(TO DO) Which lines hold the string "pixels"? Copy every one of them.
——
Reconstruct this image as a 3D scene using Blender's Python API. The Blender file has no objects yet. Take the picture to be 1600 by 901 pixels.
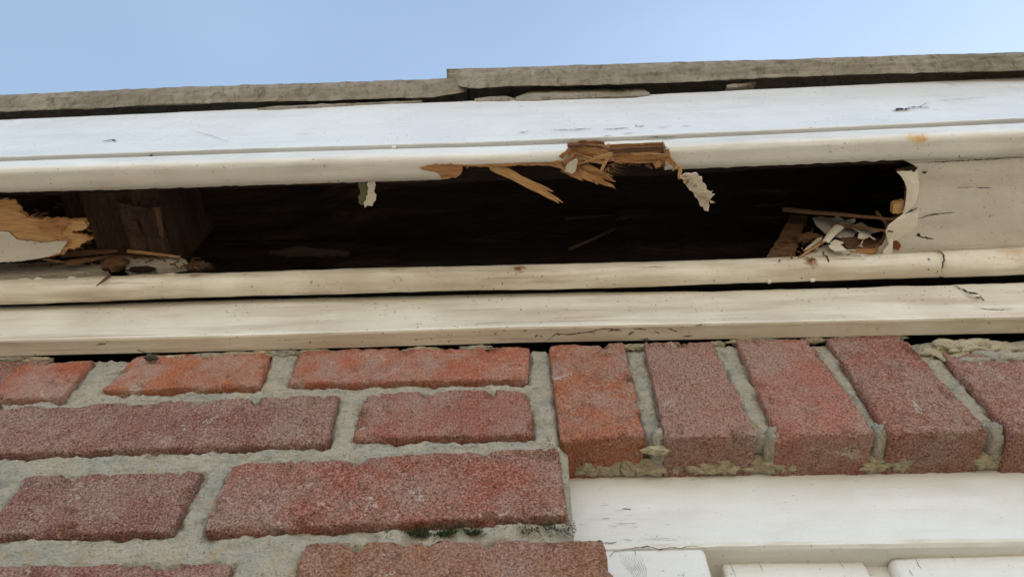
import bpy, bmesh, math, random
from mathutils import Vector, Matrix, noise
random.seed(7)
S = bpy.context.scene
C = S.collection
R = math.radians

# ------------------------------------------------------------------ camera
# metres; the camera is the origin, x along the wall, y into the wall, z up
F = 1200.0                                   # focal length in photo pixels (1600 wide)
UP = Vector((15, -650, F)).normalized()
_s = .026
RT = Vector((1, -_s, -(15 + _s * 650) / F)).normalized()
UP = (UP - RT * UP.dot(RT)).normalized()
FW = UP.cross(RT)
if FW.z < 0: FW = -FW
cam_d = bpy.data.cameras.new('camera'); cam = bpy.data.objects.new('camera', cam_d); C.objects.link(cam)
cx = Vector((RT.x, FW.x, UP.x)); cy = -Vector((RT.y, FW.y, UP.y)); cz = -Vector((RT.z, FW.z, UP.z))
cam.matrix_world = Matrix(((cx.x, cy.x, cz.x, 0), (cx.y, cy.y, cz.y, 0), (cx.z, cy.z, cz.z, 0), (0, 0, 0, 1)))
cam_d.sensor_width = 36; cam_d.lens = 36 * F / 1600
cam_d.clip_start = .01; cam_d.clip_end = 500
cam_d.dof.use_dof = True; cam_d.dof.focus_distance = .56; cam_d.dof.aperture_fstop = 16
S.camera = cam

# ------------------------------------------------------------------ sky and sun
SUN_EL, SUN_ROT = R(38), R(40)               # the sun stands behind the house, to the right
w = bpy.data.worlds.new('World'); S.world = w; w.use_nodes = True
nt = w.node_tree; nt.nodes.clear()
N = nt.nodes.new; L = nt.links.new
sky = N('ShaderNodeTexSky'); sky.sky_type = 'NISHITA'; sky.sun_disc = False
sky.sun_elevation = SUN_EL; sky.sun_rotation = SUN_ROT; sky.dust_density = .9; sky.air_density = 1.0; sky.ozone_density = 1.3
tc = N('ShaderNodeTexCoord'); mp = N('ShaderNodeMapping'); mp.inputs['Scale'].default_value = (1.1, 1.7, 1.1)
mp.inputs['Location'].default_value = (2.35, .9, .4)
nz = N('ShaderNodeTexNoise'); nz.inputs['Scale'].default_value = 1.0; nz.inputs['Detail'].default_value = 2.5; nz.inputs['Roughness'].default_value = .55
rp = N('ShaderNodeMapRange'); rp.inputs['From Min'].default_value = .36; rp.inputs['From Max'].default_value = .72
rp.inputs['To Min'].default_value = .16; rp.inputs['To Max'].default_value = .34
cl = N('ShaderNodeMix'); cl.data_type = 'RGBA'
cl.inputs['B'].default_value = (5.8, 7.6, 9.1, 1)
bg = N('ShaderNodeBackground'); bg.inputs['Strength'].default_value = .085
ow = N('ShaderNodeOutputWorld')
L(tc.outputs['Generated'], mp.inputs['Vector']); L(mp.outputs[0], nz.inputs['Vector']); L(nz.outputs['Fac'], rp.inputs['Value'])
L(rp.outputs[0], cl.inputs['Factor']); L(sky.outputs[0], cl.inputs['A']); sx = N('ShaderNodeSeparateXYZ'); L(tc.outputs['Generated'], sx.inputs[0])          # haze thicker towards the horizon all round, added to light the house front
hz = N('ShaderNodeMapRange'); hz.inputs['From Min'].default_value = .80; hz.inputs['From Max'].default_value = .05
hz.inputs['To Min'].default_value = 0; hz.inputs['To Max'].default_value = .92; L(sx.outputs['Z'], hz.inputs['Value'])
hm = N('ShaderNodeMix'); hm.data_type = 'RGBA'; hm.inputs['B'].default_value = (9.0, 9.9, 11.0, 1)
L(hz.outputs[0], hm.inputs['Factor']); L(cl.outputs['Result'], hm.inputs['A']); L(hm.outputs['Result'], bg.inputs['Color']); L(bg.outputs[0], ow.inputs['Surface'])
sd = bpy.data.lights.new('sun', 'SUN'); sd.energy = 3.5; sd.angle = R(.5); sd.color = (1, .95, .87)
sun = bpy.data.objects.new('sun', sd); C.objects.link(sun)
sdir = Vector((math.sin(SUN_ROT) * math.cos(SUN_EL), math.cos(SUN_ROT) * math.cos(SUN_EL), math.sin(SUN_EL)))
sun.rotation_euler = (-sdir).to_track_quat('-Z', 'Y').to_euler(); sun.location = sdir * 20
vs = S.view_settings
vs.view_transform = 'Standard'; vs.look = 'None'; vs.gamma = 1; vs.exposure = 1.33; vs.use_curve_mapping = False

# ------------------------------------------------------------------ pixel -> place
def ray(px, py):
    d = Vector((px - 800, py - 450.5, F))
    return Vector((d.dot(RT), d.dot(FW), d.dot(UP)))
def at(px, py, y=None, z=None, surf=None):
    d = ray(px, py)
    if y is not None: return d * (y / d.y)
    if z is not None: return d * (z / d.z)
    zz = .61
    for _ in range(12):
        p = d * (zz / d.z); zz = surf(p.x, p.y)
    return d * (zz / d.z)
def interp(pts):
    pts = sorted(pts)
    def f(x):
        if x <= pts[0][0]: a, b = pts[0], pts[1]
        elif x >= pts[-1][0]: a, b = pts[-2], pts[-1]
        else:
            for a, b in zip(pts, pts[1:]):
                if x <= b[0]: break
        t = (x - a[0]) / (b[0] - a[0])
        if x < pts[0][0] or x > pts[-1][0]: t = (x - a[0]) / (b[0] - a[0]); return a[1] + (b[1] - a[1]) * max(-1, min(2, t))
        return a[1] + (b[1] - a[1]) * t
    return f
def edge_z(y, pts): return interp([(p.x, p.z) for p in (at(a, b, y=y) for a, b in pts)])
def edge_y(surf, pts): return interp([(p.x, p.y) for p in (at(a, b, surf=surf) for a, b in pts)])
def nz3(x, y, z, s): return noise.noise(Vector((x * s, y * s, z * s)))
def fr(x, y, z, s, o=4): return noise.fractal(Vector((x * s, y * s, z * s)), .9, 2.1, o)

# ------------------------------------------------------------------ materials
class M:
    def __init__(s, name):
        s.m = bpy.data.materials.new(name); s.m.use_nodes = True; s.t = s.m.node_tree; s.t.nodes.clear()
        s.out = s.n('ShaderNodeOutputMaterial'); s.b = s.n('ShaderNodeBsdfPrincipled'); s.l(s.b.outputs[0], s.out.inputs['Surface'])
        s.tc = s.n('ShaderNodeTexCoord')
    def n(s, k): return s.t.nodes.new(k)
    def l(s, a, b): s.t.links.new(a, b)
    def vec(s, scale=(1, 1, 1), loc=(0, 0, 0), rnd=False):
        mp = s.n('ShaderNodeMapping'); mp.inputs['Scale'].default_value = scale; mp.inputs['Location'].default_value = loc
        src = s.tc.outputs['Object']
        if rnd:
            oi = s.n('ShaderNodeObjectInfo'); a = s.n('ShaderNodeVectorMath'); a.operation = 'MULTIPLY_ADD'
            cmb = s.n('ShaderNodeCombineXYZ')
            for i in range(3): s.l(oi.outputs['Random'], cmb.inputs[i])
            a.inputs[1].default_value = (31, 17, 53); s.l(cmb.outputs[0], a.inputs[0]); s.l(src, a.inputs[2]); src = a.outputs[0]
        s.l(src, mp.inputs['Vector']); return mp.outputs[0]
    def noise(s, v, scale, detail=4, rough=.55, dist=0):
        n = s.n('ShaderNodeTexNoise'); n.inputs['Scale'].default_value = scale; n.inputs['Detail'].default_value = detail
        n.inputs['Roughness'].default_value = rough; n.inputs['Distortion'].default_value = dist; s.l(v, n.inputs['Vector']); return n.outputs['Fac']
    def ramp(s, f, a, b, lo=0., hi=1.):
        r = s.n('ShaderNodeMapRange'); r.inputs['From Min'].default_value = a; r.inputs['From Max'].default_value = b
        r.inputs['To Min'].default_value = lo; r.inputs['To Max'].default_value = hi; s.l(f, r.inputs['Value']); return r.outputs[0]
    def mix(s, f, a, b, mode='MIX'):
        m = s.n('ShaderNodeMix'); m.data_type = 'RGBA'; m.blend_type = mode
        for k, v in (('Factor', f), ('A', a), ('B', b)):
            if isinstance(v, (tuple, list)): m.inputs[k].default_value = (*v, 1)[:4]
            elif isinstance(v, (int, float)): m.inputs[k].default_value = v
            else: s.l(v, m.inputs[k])
        return m.outputs['Result']
    def math(s, op, a, b=None):
        m = s.n('ShaderNodeMath'); m.operation = op
        for i, v in enumerate((a, b)):
            if v is None: continue
            if isinstance(v, (int, float)): m.inputs[i].default_value = v
            else: s.l(v, m.inputs[i])
        return m.outputs[0]
    def bump(s, h, dist, strength=1., prev=None):
        b = s.n('ShaderNodeBump'); b.inputs['Distance'].default_value = dist; b.inputs['Strength'].default_value = strength
        s.l(h, b.inputs['Height'])
        if prev is not None: s.l(prev, b.inputs['Normal'])
        return b.outputs[0]
    def spot(s, col, p, r, tint, amt=1., stretch=(1, 1, 1)):
        """a stain of irregular outline round the point p (object space)"""
        mp = s.n('ShaderNodeMapping'); mp.vector_type = 'POINT'
        mp.inputs['Scale'].default_value = [1 / (r * k) for k in stretch]
        mp.inputs['Location'].default_value = [-p[i] / (r * stretch[i]) for i in range(3)]
        s.l(s.tc.outputs['Object'], mp.inputs['Vector'])
        ln = s.n('ShaderNodeVectorMath'); ln.operation = 'LENGTH'; s.l(mp.outputs[0], ln.inputs[0])
        nn = s.noise(s.vec(), 260, 4)
        d = s.math('ADD', ln.outputs['Value'], s.math('MULTIPLY', s.math('SUBTRACT', nn, .5), 1.6))
        f = s.ramp(d, 1.0, .35, 0, amt)
        return s.mix(f, col, tint)
    def done(s, col, rough, nrm=None, spec=.5):
        for k, v in (('Base Color', col), ('Roughness', rough)):
            if isinstance(v, (tuple, list)): s.b.inputs[k].default_value = (*v, 1)[:4]
            elif isinstance(v, (int, float)): s.b.inputs[k].default_value = v
            else: s.l(v, s.b.inputs[k])
        if nrm is not None: s.l(nrm, s.b.inputs['Normal'])
        s.b.inputs['Specular IOR Level'].default_value = spec
        return s.m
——
(THE OUTPUT)
Reconstruct this image as a 3D scene using Blender's Python API. The Blender file has no objects yet. Take the picture to be 1600 by 901 pixels.
F = 1200.0                                   # focal length in photo pixels (1600 wide)